Lewis rips wide the secret that each of us has a deep desire for our own far-off country... "the secret which hurts so much that you take your revenge on it by calling it names like Nostalgia and Romanticism and Adolescence." This secret yearning, it is so intense, that we "betray ourselves like lovers at the mention of a name" when any mention of this desire arises.

But Lewis goes on to explain that we have never actually experienced this in our reality, and that when we get "nostalgic" about certain moments in our past, we would not find the actual thing itself, but rather only the reminder of it:
"The books or the music in which we thought the beauty was located will betray us if we trust in them; it was not in them, it only came through them, and what came through them was longing.
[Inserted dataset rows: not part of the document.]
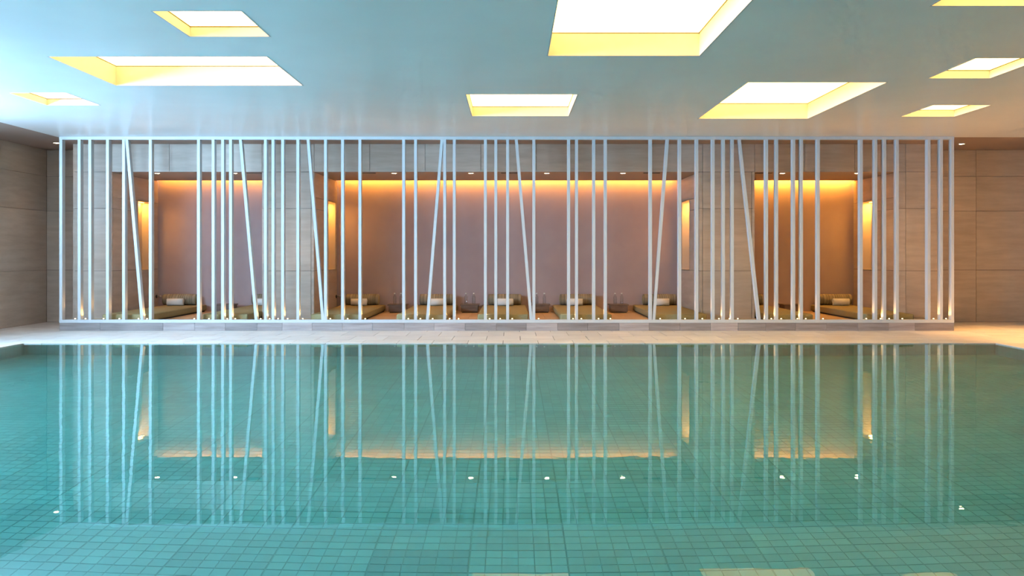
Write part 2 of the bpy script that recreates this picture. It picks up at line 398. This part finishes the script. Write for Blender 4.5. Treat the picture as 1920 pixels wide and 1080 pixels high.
# ------------------------------------------------------------------ alcoves
alc = [(-6.56, -4.10, 'left'), (-3.245, 3.07, 'centre'), (3.98, 6.33, 'right')]
ORANGE = (1.0, 0.41, 0.05)
COVE_W = {'left': 2.6, 'centre': 3.8, 'right': 8.0}
for A, Bx, nm in alc:
    wa = tag(empty('wall_alcove_' + nm), f'{nm} alcove lined in plaster and stone with a glowing ceiling cove', 'wall', kind='structure')
    n = max(1, round((Bx-A)/1.26)); st = (Bx-A)/n
    box('plaster_wall', M['plaster'], A-0.02, Bx+0.02, AB, AB+0.1, 0.0, 2.85, wa)
    box('cove_shelf', M['soffit'], A, Bx, COL+TH, 15.50, SOF, SOF+0.03, wa)
    box('cove_lid', M['soffit'], A, Bx, COL+TH, AB, 2.80, 2.83, wa)
    box('fascia_edge', M['soffit'], A, Bx, COL+0.001, COL+TH, SOF-0.001, SOF+0.02, wa)
    strip = box('cove_strip_light', mat('cove_led', (1, 1, 1), 0.5, 0.2, emit=ORANGE, estr=3.0), A+0.05, Bx-0.05, 15.535, 15.555, 2.70, 2.712, wa)
    ld = bpy.data.lights.new('cove_light', 'AREA'); ld.shape = 'RECTANGLE'; ld.size = Bx-A-0.1; ld.size_y = 0.03
    ld.energy = COVE_W[nm]*(Bx-A); ld.color = ORANGE; ld.spread = math.radians(150)
    lo = bpy.data.objects.new('cove_light', ld); C.objects.link(lo); lo.parent = wa
    lo.location = ((A+Bx)/2, 15.565, 2.615); lo.rotation_euler = (math.radians(50), 0, 0)
    for x, s, nn in flank:
        if abs(x-A) > 1e-6 and abs(x-Bx) > 1e-6: continue
        zb = [(PZ, 0.915), (0.915, 1.938), (1.938, 2.54)]
        if nn is None:
            for z0, z1 in zb:
                for y0, y1 in ((COL+TH, 14.78), (14.78, AB)): fx(x, s, y0, y1, z0, z1, wa)
            continue
        y0, y1 = nn
        fx(x, s, COL+TH, 14.30, PZ, 0.915, wa); fx(x, s, 14.30, AB, PZ, 0.915, wa)
        fx(x, s, COL+TH, y0, 0.915, 1.938, wa); fx(x, s, COL+TH, y0, 1.938, NZ1, wa); fx(x, s, COL+TH, AB, NZ1, 2.54, wa)
        fx(x, s, y1, AB, 0.915, NZ1, wa)
        ni = MB(); xb = x - s*ND; t = 0.012
        xa, xc = min(x, xb), max(x, xb)
        ni.box(xa, xc, y0-t, y0, NZ0-t, NZ1+t); ni.box(xa, xc, y1, y1+t, NZ0-t, NZ1+t)
        ni.box(xa, xc, y0, y1, NZ0-t, NZ0); ni.box(xa, xc, y0, y1, NZ1, NZ1+t)
        ni.box(min(xb, xb-s*t), max(xb, xb-s*t), y0-t, y1+t, NZ0-t, NZ1+t)
        nic = ni.build('lit_niche', M['niche'], wa)
        lamp_x = xb + s*0.05
        box('niche_lamp', mat('niche_led', (1, 1, 1), 0.5, 0.2, emit=(1.0, 0.5, 0.1), estr=8.0), lamp_x-0.012, lamp_x+0.012, y0+0.05, y1-0.05, NZ1-0.008, NZ1-0.001, nic)
        ld = bpy.data.lights.new('niche_light', 'AREA'); ld.shape = 'RECTANGLE'; ld.size = 0.05; ld.size_y = y1-y0-0.1
        ld.energy = 8.0 if x > 5 else 5.5; ld.color = (1.0, 0.46, 0.08)
        lo = bpy.data.objects.new('niche_light', ld); C.objects.link(lo); lo.parent = nic
        lo.location = (lamp_x, (y0+y1)/2, NZ1-0.012)

# ------------------------------------------------------------------ left wall with the window band, right wall, wall behind the camera
wl = tag(empty('wall_left'), 'brown stone slab wall beside the pool deck', 'wall', kind='structure')
for z0, z1 in ((0.012, 0.915), (0.915, 1.938), (1.938, 2.54), (2.54, 3.0)):
    for a, b in ((WY1+0.05, BACK),): fx(LEFT, 1, a, b, z0, z1, wl)
mb = MB()
mb.box(LEFT-0.3, LEFT-TH, WY1, BACK+0.3, 0, 3.05); mb.box(LEFT-0.3, LEFT, NEAR-0.3, WY0, 0, 3.05)
mb.box(LEFT-0.3, LEFT, WY0, WY1, 0, WZ0); mb.box(LEFT-0.3, LEFT, WY0, WY1, WZ1, 3.05); mb.box(LEFT-0.3, LEFT, WY1, WY1+0.05, 0, 3.05)
mb.build('backing', M['stone'], wl)
win = tag(empty('window_1'), 'high window band along the pool hall, outside the picture', 'window', kind='structure')
ny = 5; st = (WY1-WY0)/ny
for k in range(ny+1):
    yc = WY0 + k*st; box('mullion', M['frame'], LEFT-0.2, LEFT-0.1, max(WY0, yc-0.03), min(WY1, yc+0.03), WZ0, WZ1, win)
for k in range(ny): box('pane', M['pane'], LEFT-0.155, LEFT-0.149, WY0+k*st+0.03, WY0+(k+1)*st-0.03, WZ0, WZ1, win)
mb = MB(); mb.box(RIGHT, RIGHT+0.3, NEAR-0.3, BACK+0.3, 0, 3.05); mb.build('wall_right', M['stone'], kind='structure')
mb = MB(); mb.box(LEFT-0.3, RIGHT+0.3, NEAR-0.3, NEAR, 0, 3.05); mb.build('wall_front', M['stone'], kind='structure')

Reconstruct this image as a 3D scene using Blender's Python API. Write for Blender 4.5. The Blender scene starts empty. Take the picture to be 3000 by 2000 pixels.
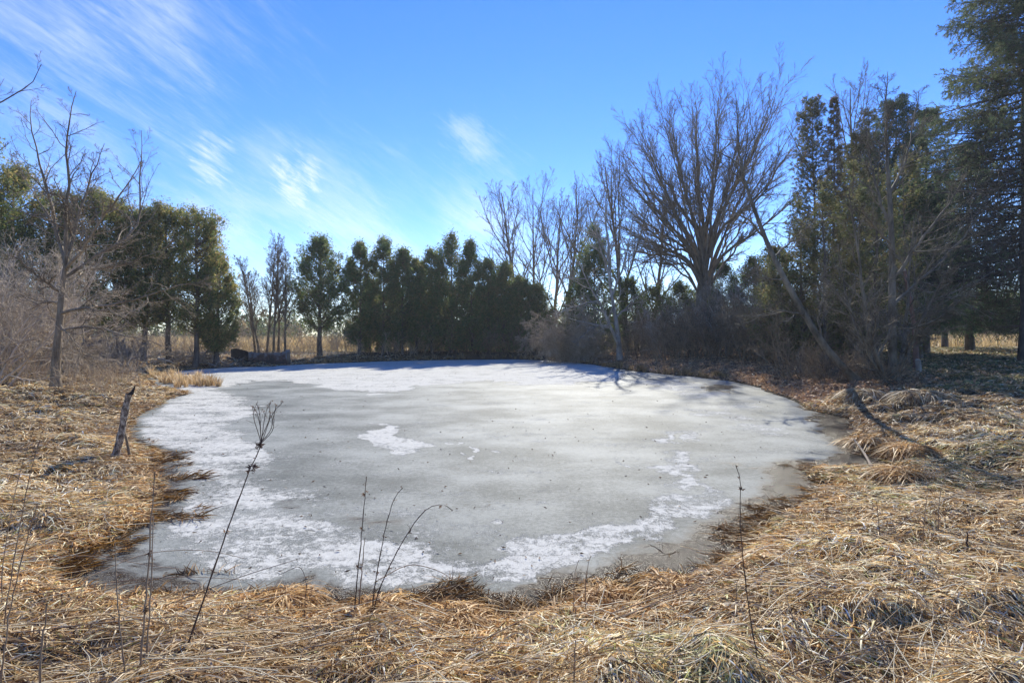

These things-- the beauty, the memory of our own past-- are good images of what we really desire; but if they are mistaken for the thing itself they turn into dumb idols, breaking the hearts of their worshippers."
This "thing itself," ultimately, is the desire for heaven in each of us, the desire for our proper place, our home. And when we get a glimpse, a tiny sliver of a reflection of this place, we become shy and awkward and desirous and worshippers. Our minds can barely wrap around it, so we belittle it to a memory. A moment. A smell. A tune. But it isn't really any of these that we long for, it is heaven. Eternity placed in our heart.
He has made everything beautiful in its time. Also, he has put eternity into man’s heart, yet so that he cannot find out what God has done from the beginning to the end. 
- Ecclesiastes 3:11
Sometimes I feel like God must have placed an extra scoop of eternity into my heart, the desire for it is so strong. I always used to consider myself as one of the most nostalgic people I know. Now I know that I'm just longing for my true home, and trying to label it something else, trying to make sense of it with my human mind. No more will I turn these nostalgic memories into "dumb idols" that will just break my heart. I will go to God with them, and acknowledge that I am longing for Him, and that He alone can satisfy my deep yearnings.